For the three months ended December 30, 2017, the following items were adjusted, in accordance with the definitions above, to arrive at the non-GAAP financial measures:
- The Company recognized adjustments to previously recognized termination benefits of $0.2 million for the three months ended December 30, 2017 related to Project Focus activity within the “Impairment, restructuring and other” line in the Condensed Consolidated Statements of Operations.

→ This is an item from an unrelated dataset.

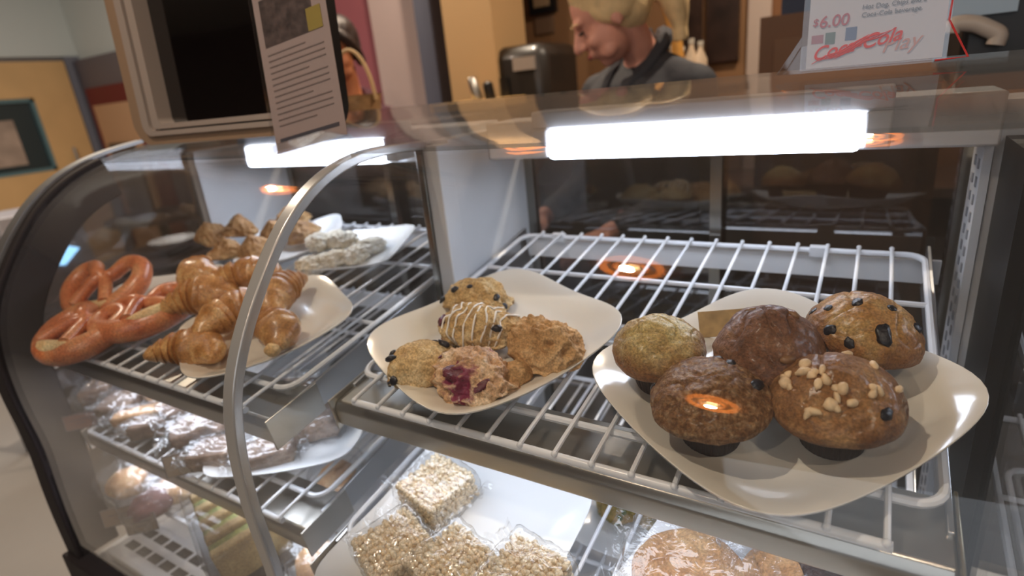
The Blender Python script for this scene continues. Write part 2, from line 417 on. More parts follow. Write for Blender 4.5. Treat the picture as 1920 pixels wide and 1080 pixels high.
# ================================================================ DISPLAY CASE
PROF = [(.292, -.80), (.292, -.70), (.295, -.62), (.30, -.55), (.294, -.445), (.297, -.364), (.31, -.294), (.338, -.24), (.370, -.195), (.40, -.158), (.435, -.122), (.475, -.093), (.52, -.071), (.57, -.056), (.64, -.045), (.72, -.034), (.80, -.026), (.88, -.018)]
def smooth_prof(P, n=110, it=14):
    P = np.array(P); s = np.r_[0, np.cumsum(np.linalg.norm(np.diff(P, axis=0), axis=1))]
    ss = np.linspace(0, s[-1], n); Q = np.c_[np.interp(ss, s, P[:, 0]), np.interp(ss, s, P[:, 1])]
    for _ in range(it): Q[1:-1] = (Q[:-2] + 2 * Q[1:-1] + Q[2:]) / 4
    return Q
Q = smooth_prof(PROF)
def normals(Q):
    d = np.gradient(Q, axis=0); n = np.c_[d[:, 1], -d[:, 0]]; n /= np.linalg.norm(n, axis=1)[:, None]
    return n                         # points into +y / -z?  fixed below
N = normals(Q)
if N[5][0] < 0: N = -N               # inward: +y on the vertical part
iT = int(np.argmin(abs(Q[:, 0] - 0.56) + (Q[:, 1] < -0.2) * 9))
def pane(x0, x1, i0, i1, th=0.005, off=0.0):
    o_ = Q[i0:i1] + N[i0:i1] * off; n_ = Q[i0:i1] + N[i0:i1] * (off + th)
    poly = [tuple(p) for p in o_] + [tuple(p) for p in n_[::-1]]
    b = MB(); k = len(poly)
    vs = [(x0, p[0], p[1]) for p in poly] + [(x1, p[0], p[1]) for p in poly]
    fs = [(i, (i + 1) % k, k + (i + 1) % k, k + i) for i in range(k)]
    h = len(o_)
    fs += [(i, i + 1, k - 2 - i, k - 1 - i) for i in range(h - 1)] + [(k + i, k + k - 1 - i, k + k - 2 - i, k + i + 1) for i in range(h - 1)]
    return b.add(vs, fs)
case = empty('display_case', (-0.57, 0.6, FL))
tag(case, 'refrigerated bakery display case with curved front glass and wire shelves', 'display case')
XA0, XA1 = -1.262, -0.602            # left bay
XB0, XB1 = -0.582, 0.135             # right bay
XC0, XC1 = 0.160, 0.800              # next bay beyond the dark post
pane(XB0, XB1 - 0.02, 0, iT).build('curved_glass', M['glass'], case, angle=60)
pane(XA0, XA1, 0, iT).build('curved_glass', M['glass'], case, angle=60)
pane(XC0, XC1, 0, iT).build('curved_glass', M['glass'], case, angle=60)
pane(XA0 - 0.03, XC1, iT, len(Q)).build('top_glass', M['top_glass'], case, angle=60)
# silver edge trim over the joint between the two panes
TP = smooth_prof([(.290, -.82), (.292, -.72), (.297, -.62), (.300, -.55), (.294, -.445), (.297, -.364), (.31, -.294), (.338, -.24), (.370, -.195), (.40, -.158), (.435, -.122), (.475, -.095), (.52, -.076), (.57, -.066), (.64, -.066), (.705, -.070)], 90, 10)
def trim_band(x0, x1, th=0.013):
    d = np.gradient(TP, axis=0); n_ = np.c_[d[:, 1], -d[:, 0]]; n_ /= np.linalg.norm(n_, axis=1)[:, None]
    if n_[5][0] < 0: n_ = -n_
    b = MB(); vs = []
    for p, n in zip(TP, n_):
        for x, o_ in ((x0, -0.003), (x1, -0.003), (x1, th - 0.003), (x0, th - 0.003)): vs.append((x, p[0] + n[0] * o_, p[1] + n[1] * o_))
    m = len(TP); fs = [(i * 4 + k, i * 4 + (k + 1) % 4, i * 4 + 4 + (k + 1) % 4, i * 4 + 4 + k) for i in range(m - 1) for k in range(4)] + [(0, 1, 2, 3), (m * 4 - 1, m * 4 - 2, m * 4 - 3, m * 4 - 4)]
    return b.add(vs, fs)
def band(x0, x1, i0, i1, off, th): return pane(x0, x1, i0, i1, th, off)
trim_band(-0.603, -0.583).build('glass_trim', M['grey_trim'], case, bevel=0.002, angle=50)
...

On December 22, 2017, H.R.1 (the “Act,” formerly known as the “Tax Cuts and Jobs Act”) was signed into law. The Act provides for significant changes to the U.S. Internal Revenue Code of 1986, as amended. Among other items, the Act implements a territorial tax system, imposes a one-time transition tax on deemed repatriated earnings of foreign subsidiaries, and reduces the federal corporate statutory tax rate to 21% effective January 1, 2018. As the Company’s fiscal year end falls on September 30, the federal corporate statutory tax rate for fiscal 2018 was prorated to 24.5%, with the statutory rate for 2019 and beyond at 21%. At September 30, 2017, the Company had a net deferred tax liability of $157.5 million. In connection with this law change, the Company recognized a one-time $45.9 million net tax benefit adjustment reflecting the revaluation of its net deferred tax liability at the lower tax rate. In addition, as part of the Act, the Company recognized one-time tax expense on deemed repatriated earnings and cash of foreign subsidiaries as required by the new law of $14.0 million plus local statutory withholding tax expense on these foreign subsidiaries of $3.8 million; partially offset by the recognition and application of foreign tax credits associated with these foreign subsidiaries of $13.9 million.

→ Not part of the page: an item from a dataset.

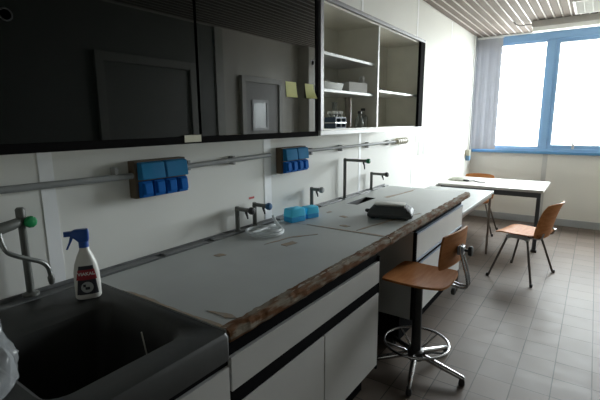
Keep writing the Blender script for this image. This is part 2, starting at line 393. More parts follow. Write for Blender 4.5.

Forward Looking Non-GAAP Measures
In this earnings release, the Company presents its outlook for fiscal 2019 non-GAAP adjusted EPS. The Company does not provide a GAAP EPS outlook, which is the most directly comparable GAAP measure to non-GAAP adjusted EPS, because changes in the items that the Company excludes from GAAP EPS to calculate non-GAAP adjusted EPS, described above, can be dependent on future events that are less capable of being controlled or reliably predicted by management and are not part of the Company’s routine operating activities. Additionally, due to their unpredictability, management does not forecast the excluded items for internal use and therefore cannot create or rely on a GAAP EPS outlook without unreasonable efforts. The timing and amount of any of the excluded items could significantly impact the Company’s GAAP EPS. As a result, the Company does not provide a reconciliation of guidance for non-GAAP adjusted EPS to GAAP EPS, in reliance on the unreasonable efforts exception provided under Item 10(e)(1)(i)(B) of Regulation S-K.